Das Wichtigste in Kürze
- Die Ticketbörse Viagogo gerät unter Druck: Weltweit mehren sich die Klagen gegen das undurchsichtige Unternehmen mit Sitz in der Schweiz.
- Die Vorwürfe reichen von Wucher über Irreführung bis zu illegalem Wiederverkauf von Tickets.
- Vor allem in Europa gehen immer mehr Behörden juristisch gegen das Unternehmen vor. Und auch Künstler gehen auf die Barrikaden.
- Das SRF-Konsumentenmagazin «Espresso» hat Viagogo um eine Stellungnahme zur steigenden Zahl von Klagen gebeten. Das Unternehmen hat nicht reagiert.
Die Ticketbörse Viagogo ist nicht nur in der Schweiz ein grosser Ärger für Konsumentinnen und Konsumenten. Weltweit zieht das Unternehmen mit Sitz in Genf seit Jahren Musik-, Sport- und Kulturfans über den Tisch. Völlig überrissene Gebühren, ungültige oder falsche Tickets, keine Transparenz über die Originalpreise… die Negativ-Schlagzeilen reissen nicht ab. So erhielten etwa jüngst viele hundert Viagogo-Kunden keinen Einlass zu den beiden Konzerten des britischen Musikers Ed Sheeran in Zürich, da die personalisierten Tickets nicht auf sie ausgestellt waren.
Das Gebaren von Viagogo bleibt nicht ohne Folgen: In der Schweiz ist seit Herbst 2017 eine Klage des Staatssekretariats für Wirtschaft (Seco) hängig. Und auch die Westschweizer Konsumentenorganisation FRC hat gegen Viagogo geklagt. Aber auch in anderen Ländern gehen immer mehr Behörden und Organisationen juristisch gegen das Unternehmen vor.
Hier eine detaillierte Übersicht:
Fifa: erste Anhörungen im September
Prominentestes Beispiel ist der Weltfussballverband Fifa mit Sitz in Zürich. Weil Viagogo Billette für die Fussballweltmeisterschaft 2018 verkauft hatte, reichte die Fifa am 4. Juni 2018 bei der Staatsanwaltschaft in Genf Strafanzeige gegen das Unternehmen ein, wegen Verletzung des Gesetzes gegen den unlauteren Wettbewerb (UWG). Die Fifa wirft Viagogo täuschendes Geschäftsverhalten vor.
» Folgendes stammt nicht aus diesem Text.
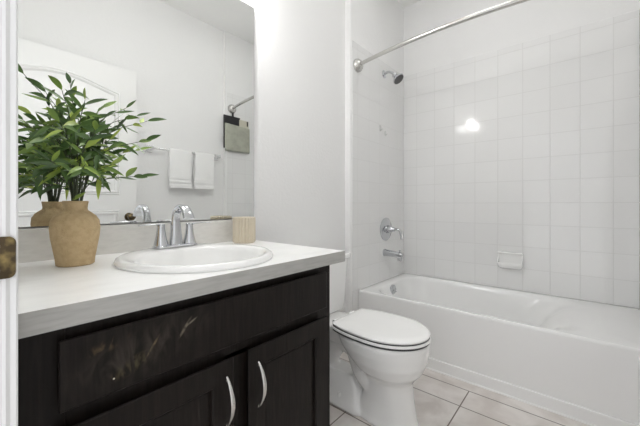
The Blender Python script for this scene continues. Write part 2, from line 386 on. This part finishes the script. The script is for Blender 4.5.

Auf Anfrage des SRF-Konsumentenmagazins «Espresso» teilt die Fifa mit, dass im September erste Anhörungen in dem Verfahren geplant seien.
Konsumentenschützer gegen Ticket-Gauner
Wie in der Westschweiz sind auch in Deutschland und Australien Konsumentenschutz-Organisationen aktiv geworden im Kampf gegen Viagogo. Das Marktwächter-Team der Verbraucherzentrale Bayern etwa hat Klage vor dem Landgericht München eingereicht gegen Viagogo wegen intransparenter Ticketpreise und nutzloser Garantien. Die Leiterin des Marktwächter-Teams sagt zu «Espresso», es sei schwierig, das Verfahren zügig voranzubringen, da Viagogo den Sitz in der Schweiz habe. Man sei im Moment im schriftlichen Austausch der Argumente.
Auch die australische Konsumentenschutz-Organisation ACCC wirft Viagogo intransparente Preise vor. Das Unternehmen habe gegen australisches Konsumenten-Recht verstossen. Unter anderem täusche Viagogo vor, für bestimmte Veranstaltungen seien nur noch sehr wenige Tickets verfügbar (Verknappung). Da es sich um ein laufendes Verfahren handle, könne man über den aktuellen Stand der Klage keine Auskunft geben, teilt die ACCC auf Anfrage von SRF mit.
Künstler-Duo hofft auf baldigen Entscheid
In Österreich klagte das Kabarett-Duo Viktor Gernot und Monika Gruber Ende 2017 zusammen mit der Veranstaltungsagentur Stage OG gegen Viagogo. Die Klage steht laut dem verantwortlichen Rechtsanwalt kurz vor Abschluss und dürfte zugunsten der Kabarettisten ausfallen. In diesem Fall würde er Schritte einleiten, um die Website von Viagogo in Österreich zu pfänden, was einer Sperrung der Seite gleichkommen würde.
«Espresso» hat Viagogo die Gelegenheit gegeben, sich zur steigenden Anzahl von Klagen zu äussern. Das Unternehmen hat – wie schon auf viele Anfragen zuvor – nicht reagiert.